Referrals don’t happen by accident

‘Word of mouth’ isn’t luck. It’s a specific moment you either designed or didn’t.

If you ask a successful founder how they grew, they’ll often say ‘word of mouth.’ It sounds humble and almost mystical, like they just made a good product and the world noticed. In reality, the word-of-mouth growth that actually scales almost always has a specific, designed moment at its heart.

Why random recommendations don’t scale

Every user likes a handful of products. Most of them, they never recommend. Not because the products are bad — because there was never an obvious moment to say so. You don’t text friends at random about your favourite note-taking app.

Products that grow by word of mouth engineer a moment where recommending is a natural, low-friction part of using the product. Not a ‘refer a friend and get $10’ page. A built-in point where the product works better — or only works at all — when the user invites someone else.

Great referrals feel like the user’s idea. They aren’t.

The moments that work

Collaboration moments. Figma grew because you can’t design together without sending a file. Google Docs grew because you can’t co-edit without sharing. Each invite is an act of using the product, not a marketing favour.

Output-sharing moments. Loom grew because the output is a video the user wants to send. Typeform grew because the output is a form others need to fill. The product produces something that naturally wants to be shared with a specific person.

Status moments. Duolingo’s streaks. Strava’s workouts. Being seen using the product is a feature for the user, not a cost.

Why most products miss this

Because the team is focused on single-user value. They’ve built a product that’s genuinely good for one person — but it never asks that person to involve anyone else as part of the core experience. So every referral has to be triggered by a nudge, which most users ignore.

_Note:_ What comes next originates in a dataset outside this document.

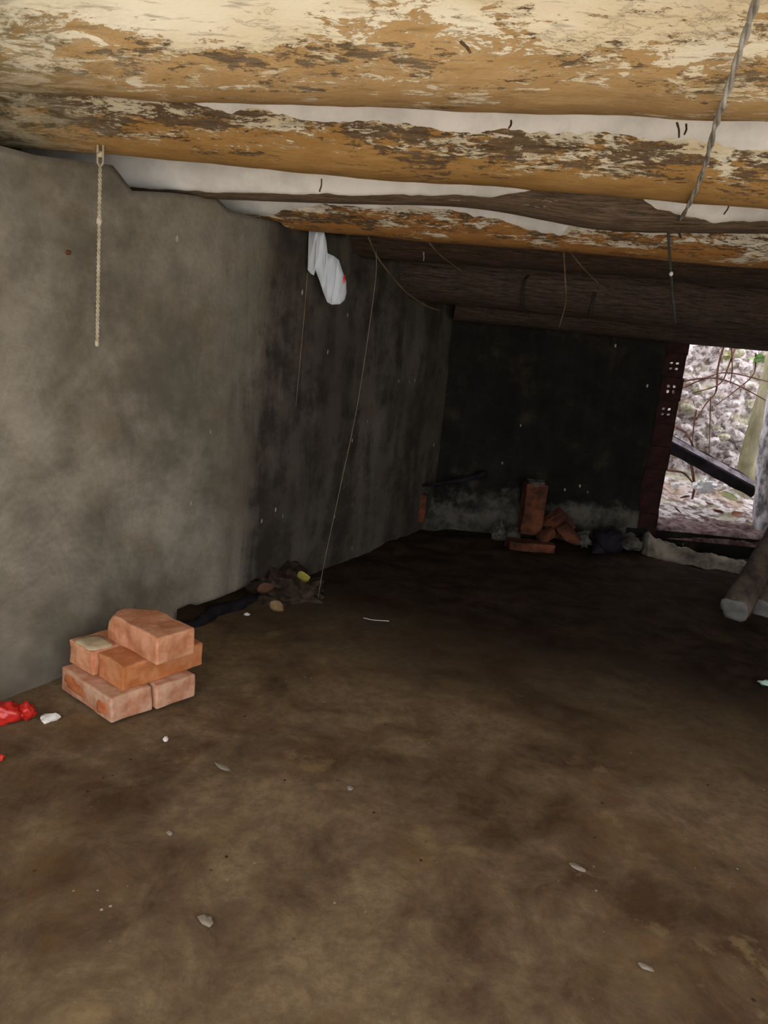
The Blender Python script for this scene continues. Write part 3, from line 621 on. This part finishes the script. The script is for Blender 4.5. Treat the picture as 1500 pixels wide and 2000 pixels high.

The fix isn’t adding a ‘share’ button. It’s re-examining the product experience and asking: what’s a moment where this is naturally better with someone else? Then building for that moment to happen by default.

Designing the moment

The best referral moments are generous, specific, and effortless. Generous: the user is giving value to the recipient, not extracting value from them. Specific: it’s tied to a particular use case, not a generic ‘tell a friend.’ Effortless: one click, no form.

Miss any of these and the moment becomes extractive, and users avoid it.


Word of mouth isn’t magic. It’s a design problem. Companies that grow this way almost always have someone who thought deeply about a single moment — and made it inevitable.